What are the assumptions? These are very practical, number 1: v f is much much less than vg. This
is true, because the density of saturated liquid is much much more than the density
of saturated vapor. So, the specific volume is much less than that of specific volume
of saturated vapor, right? And the state 2 is—can be approximated as an ideal gas.
So, state g is approximately ideal gas; it is almost full—it is almost superheated
vapor, so, it can be approximated as ideal gas, without bad approximation, provided the
pressure is sufficiently low or temperature is sufficiently high.

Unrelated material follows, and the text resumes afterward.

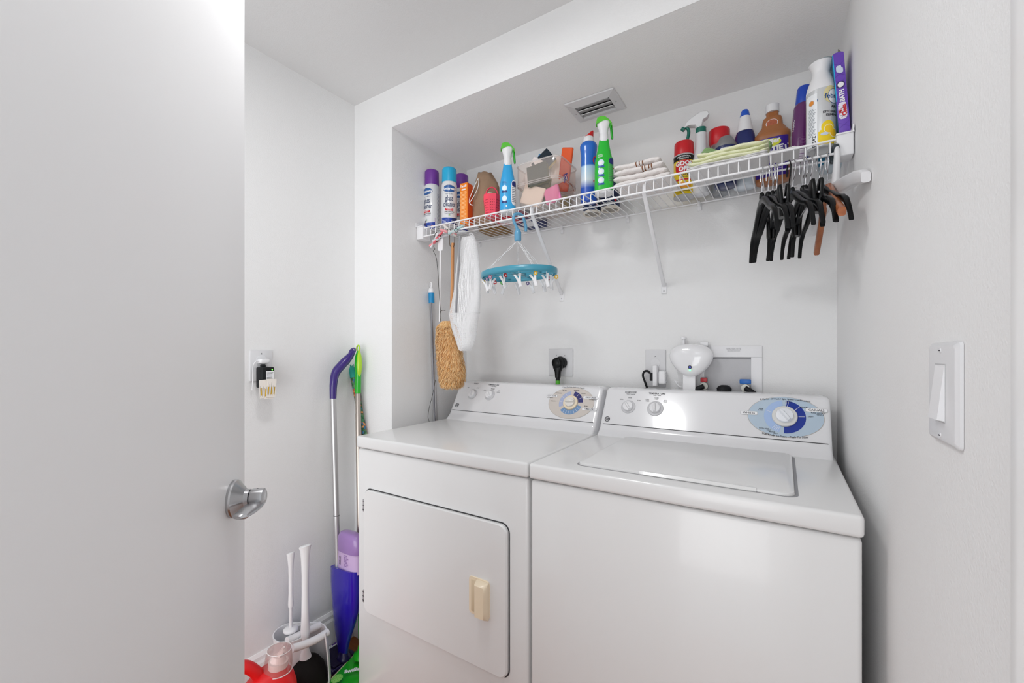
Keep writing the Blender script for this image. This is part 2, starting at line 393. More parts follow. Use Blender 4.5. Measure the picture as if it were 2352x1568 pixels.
# ---- dryer
dry = machine('clothes_dryer', 'white front-loading clothes dryer with cream door handle, left of the washer', 'dryer', XD0, XD1)
cabinet(dry, XD0, XD1)
mb = top(dry, XD0, XD1); P(mb, 'top', dry)
console(dry, XD0+.006, XD1-.006, (('START', 1094, 881, .0085), ('OFF', 1076, 890, .0055), ('START', 1098, 891, .005)) + (('TEMPERATURE', 1134, 884, .0085), ('1 Heat Setting', 1134, 887.5, .005), ('MEDIUM', 1132, 893, .005), ('HIGH', 1114, 896, .005), ('LOW', 1146, 898, .005), ('AIR FLUFF', 1145, 901, .004)))
a = onY(838, 1123, YF); b = onY(1166, 1210, YF); c = onY(1166, 1556, YF); e = onY(838, 1405, YF)
x0, x1 = (a.x+e.x)/2, (b.x+c.x)/2; z1, z0 = (a.z+b.z)/2+.002, (c.z+e.z)/2
def rrect(x0, x1, z0, z1, r, n=6):
    o = []
    for cx, cz, a0 in ((x1-r, z1-r, 0), (x0+r, z1-r, 90), (x0+r, z0+r, 180), (x1-r, z0+r, 270)):
        for k in range(n+1): t = R(a0+90*k/n); o.append((cx+r*math.cos(t), cz+r*math.sin(t)))
    return o
mb = MB(); g = .0035
mb.prism(rrect(x0-g, x1+g, z0-g, z1+g, .026), YF+.0052, YF+.0075, GAP); P(mb, 'door_gap', dry)
mb = MB(); mb.prism(rrect(x0, x1, z0, z1, .024), YF-.006, YF+.0070, ENAM, bev=.004); dd_ = P(mb, 'door', dry, 30)
def sub(mb, name, par, root, ang=40): return P(mb, name, par, ang) if False else _sub(mb, name, par, root, ang)
def _sub(mb, name, par, root, ang):
    off = root.location; mb.v = [(a-off.x, b-off.y, c-off.z) for a, b, c in mb.v]; return mb.build(name, par, ang)
CREAM = mat('#e9d8bd', .35, coat=.2, name='cream_plastic')
ha = onY(1078, 1318, YF-.006); hb = onY(1125, 1418, YF-.006)
hx0, hx1, hz1, hz0 = ha.x, hb.x, onY(1078, 1319, YF-.006).z, onY(1078, 1405, YF-.006).z
mb = MB(); yf = YF-.0085
mb.prism(rrect(hx0, hx1, hz0, hz1, .010), yf, YF-.005, CREAM, bev=.0015)
mb.box(((hx0*.66+hx1*.34), yf-.0003, (hz0+hz1)/2), ((hx1-hx0)*.42, .002, (hz1-hz0)*.84), mat('#d3c1a4', .5), .0008)
secs = []
for t in (0, .08, .25, .75, .92, 1):
    z = lerp(hz0+.001, hz1-.003, t); d = .020*min(1, (min(t, 1-t)/.12+.35)) if t < 1 else .006
    xa, xb = lerp(hx0, hx1, .44), hx1-.001; secs.append([(xa, yf, z), (xa-.001, yf-d*.7, z), (xa+.004, yf-d, z), (xb-.005, yf-d, z), (xb, yf-d*.6, z), (xb, yf, z)])
mb.loft(secs, CREAM); sub(mb, 'handle', dd_, dry, 45)
for vv in (1160, 1368):
    h = onY(837, vv, YF-.003); mb = MB(); mb.box((h.x-.0015, YF+.0005, h.z), (.009, .012, .042), CHROME, .001)
    for q in (-.014, 0, .014): mb.box((h.x-.0015, YF-.0058, h.z+q), (.0095, .0012, .0012), GAP)
    sub(mb, 'hinge', dd_, dry)
for (u, v, tx, ty) in ((1085, 905, 'START', ''), (1125, 907, 'TEMPERATURE', '')):
    pass
knob(dry, 1085, 905, .0175, R(12), skirt=.0235); knob(dry, 1125, 907, .0175, R(38), skirt=.0245)
mb = MB(); badge(mb, 1050, 930); P(mb, 'badge', dry)
# cycle dial with its printed oval
def dial(root, cu, cv, a, b, oval, rings, texts, kr, ka, kcol, skcol, name):
    cx, cs_ = panel(cu, cv); mb = MB(); f = pfn(.0008)
    mb.lens(f, cx, cs_, a+.0012, b+.0012, mat('#b9b3ac', .4), nx=28); f = pfn(.0011); mb.lens(f, cx, cs_, a, b, oval, nx=28)
    f = pfn(.0015)
    for r0, r1, a0, a1, m in rings: mb.ring(f, cx, cs_, r0, r1, R(a0), R(a1), m, 24)
    f2 = pfn(.0019)
    for t in texts:
        k = t[0]
        if k == 'tick': mb.rect(lambda x, y, aa=R(t[1]): f2(cx+x*math.cos(aa)-y*math.sin(aa), cs_+x*math.sin(aa)+y*math.cos(aa)), t[2], t[3], -.0005, .0005, LBL if len(t) < 5 else t[4], nx=1)
        elif k == 'tag':
            x, s = panel(t[2], t[3]); w_ = len(t[1])*t[4]*.36+.003
            mb.lens(pfn(.0014), x, s, w_+.0006, t[4]*.62+.0006, mat('#a8a8aa', .5), e=8); mb.lens(pfn(.0017), x, s, w_, t[4]*.62, LBL, e=8); mb.text(t[1], t[4], INK, f2, x, s, bold=.015)
        elif k == 'txt':
            x, s = panel(t[2], t[3]); mb.text(t[1], t[4], INK, f2, x, s, bold=.01, arc=t[5] if len(t) > 5 else 0)
    d = P(mb, name, root)
    org = p0+Vector((cx, 0, 0))+pu*cs_; M = Matrix(((1, pu.x, pn.x, org.x), (0, pu.y, pn.y, org.y), (0, pu.z, pn.z, org.z), (0, 0, 0, 1)))
    mb = MB(); mb.lathe([(kr*1.42, .002), (kr*1.42, .006), (kr*1.36, .0075), (kr*1.05, .008)], skcol, 48, M); P(mb, 'dial_ring', root)
    knob(root, cu, cv, kr, ka, kcol, False, 'cycle_knob', h=.026)
PB, PN, PM = mat('#aab4d2', .4), mat('#2a2c6e', .4), mat('#6f93bd', .4)
dial(dry, 1311, 925, .092, .064, mat('#cdc5be', .45), [(.030, .048, 100, 205, PB), (.030, .048, 5, 82, PN), (.030, .048, 222, 345, PM)],
     [('tick', a_, .034, .047) for a_ in (128, 150, 178, 30, 55, 240, 255, 270, 285, 300, 315, 330)] +
     [('tag', 'COTTONS', 1268, 909, .0080), ('tag', 'EASY CARE', 1357, 913.5, .0080), ('tag', 'TIMED DRY', 1354, 940, .0080), ('txt', 'AUTOMATIC', 1264, 913, .0045), ('txt', 'AUTOMATIC', 1361, 918.5, .0045),
      ('txt', 'LESS DRY', 1297, 897.5, .0045), ('txt', 'OPTIMUM DRY', 1283, 903, .0045), ('txt', 'MORE DRY', 1271, 921, .0045), ('txt', 'MORE DRY', 1325, 897, .0045), ('txt', 'LESS DRY', 1340, 904, .0045), ('txt', '80 MIN', 1346, 933, .0045),
      ('txt', '5 Timed Dry Cycles  Extra Large Capacity', 1317, 889.5, .0055, -.9)], .0205, R(95), mat('#e0dcd6', .35), mat('#e8d9be', .4), 'cycle_dial')

# ---- washer
wsh = machine('washing_machine', 'white top-loading washing machine with blue cycle dial, right of the dryer', 'washing machine', XD1, XS1)
cabinet(wsh, XD1, XS1)
def zt(u, v): return onZ(u, v, ZT)
l4 = [zt(1328, 1066), zt(1435, 1007), zt(1812, 1046), zt(1836, 1147)]
lx0 = (l4[0].x+l4[1].x)/2; lx1 = (l4[2].x+l4[3].x)/2; ly0 = (l4[0].y+l4[3].y)/2; ly1 = (l4[1].y+l4[2].y)/2
# solid top; a grey plate shows the gap around the lid
mb = top(wsh, XD1, XS1); wt = P(mb, 'top', wsh)
def poly_top(mb, poly, z0, z1, m, bev):
    cx = sum(p[0] for p in poly)/len(poly); cy = sum(p[1] for p in poly)/len(poly)
    def sh(d): return [(cx+(p[0]-cx)*(1-d/math.hypot(p[0]-cx, p[1]-cy)), cy+(p[1]-cy)*(1-d/math.hypot(p[0]-cx, p[1]-cy))) for p in poly]
    mb.loft([[(x, y, z0) for x, y in poly], [(x, y, z1-bev) for x, y in poly], [(x, y, z1-bev*.3) for x, y in sh(bev*.3)], [(x, y, z1) for x, y in sh(bev)]], m)
rr = rrect(lx0, lx1, ly0, ly1, .022, 8)
mb = MB(); poly_top(mb, rrect(lx0-.0045, lx1+.0065, ly0-.003, ly1+.003, .024, 8), ZT-.001, ZT+.0006, mat('#8d8d90', .5), .0003); P(mb, 'lid_gap', wsh)
mb = MB(); poly_top(mb, rr, ZT+.0002, ZT+.0075, ENAM, .005); lid = P(mb, 'lid', wsh, 30)
mb = MB(); hx = lerp(lx0, lx1, .60)
for t in range(1): pass
secs = []
for t in (-1, -.85, 0, .85, 1):
    ww = .001 if abs(t) == 1 else .0045; secs.append([(hx+t*.12, ly0-.003, ZT+.0005), (hx+t*.12, ly0-.003-ww*.8, ZT+.0030), (hx+t*.12, ly0-.001, ZT+.0085), (hx+t*.12, ly0+.008, ZT+.0078)])
mb.loft(secs, ENAM); _sub(mb, 'lid_lip', lid, wsh, 40)
console(wsh, XD1+.008, XS1-.008, (('LOAD SIZE', 1449, 901, .0085), ('Super Capacity', 1449, 905, .005), ('SMALL', 1428, 917, .0045), ('LARGE', 1447, 913.5, .0045), ('SUPER', 1468, 920, .0045)) + (('TEMPERATURE', 1509, 904, .0085), ('Wash / Rinse', 1509, 908, .005), ('COLD', 1487, 918, .0045), ('COLD', 1487, 921, .0045), ('WARM', 1508, 914, .0045), ('COLD', 1508, 917, .0045), ('HOT', 1528, 920, .0045), ('COLD', 1528, 923, .0045)))
knob(wsh, 1443, 934, .0175, R(38), skirt=.0245); knob(wsh, 1505, 938, .0180, R(6), skirt=.0270)
mb = MB(); badge(mb, 1395, 962); P(mb, 'badge', wsh)
LB, DB, OV = mat('#a6bfe6', .4), mat('#0a2f92', .4), mat('#b4c6d6', .4)
dial(wsh, 1802, 957, .094, .063, OV, [(.030, .052, 97, 255, LB), (.030, .052, -92, 85, DB)],
     [('tick', a_, .034, .050) for a_ in (84, 78, 42, 4, 160, 232, 238, 244, 250)] +
     [('tag', 'WHITES', 1720, 948, .0090), ('tag', 'CASUALS', 1875, 942.5, .0090), ('txt', 'PULSE AGITATE', 1879, 949.5, .0048), ('txt', 'GENTLE', 1884, 953.5, .0048), ('txt', 'HEAVY', 1811, 924, .0048), ('txt', 'MEDIUM', 1846, 936, .0048),
      ('txt', 'LIGHT', 1862, 957.5, .0048), ('txt', 'RINSE', 1748, 939, .0045), ('txt', '& SPIN', 1747, 942, .0045), ('txt', 'EXTRA LIGHT', 1755, 984, .0042), ('txt', 'LIGHT', 1766, 988, .0042), ('txt', 'MEDIUM', 1773, 992, .0042), ('txt', 'HEAVY', 1781, 995.5, .0042),
      ('txt', '8 Cycles - 2 Wash / Spin Speed Combinations', 1802, 917, .0068, -1.1), ('txt', 'Pull Knob To Start - Push To Stop', 1802, 1003, .0080, 1.5)], .0225, R(38), mat('#e8ebf0', .3), mat('#d9d9d6', .4), 'cycle_dial')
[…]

If it’s the other way, that you know pressure is quite high and temperature is quite low,
that will not—that combination will not normally be there; then, that—this approximation
doesn’t work, so, this being very close to super heated region, ideal gas approximation
is not bad. So, you can write P into v g is approximately equal to RT, R of vapor. So,
this is water vapor. So, this P is P sat. So, then, you can write here as dp dT sat
is equal to h f g by T—in place of vg minus v f, it is v g approximately, and that is
R T, by P. So, then, we have just one more step. So, you can combine this two and write d of
ln p dT, saturation process, is equal to h fg by RT square. This 1 by P—d p by p is
absorbed in d of ln p. So, d of ln p dT is hfg by RT square. This helps you to construct
the saturation pressure versus saturation temperature diagram for water if you know
h fg at a given temperature. So, if you know the latent heat at a given temperature, latent
heat of evaporation, from that data, you can—you can construct the saturation pressure versus
saturation temperature. So, this is a very important relationship;
this is called as Clasius Clapeyron equation—Clasius clapeyron equation. So, we will consider more
of these thermodynamic relationships in the next lecture.
For the time being, thank you very much.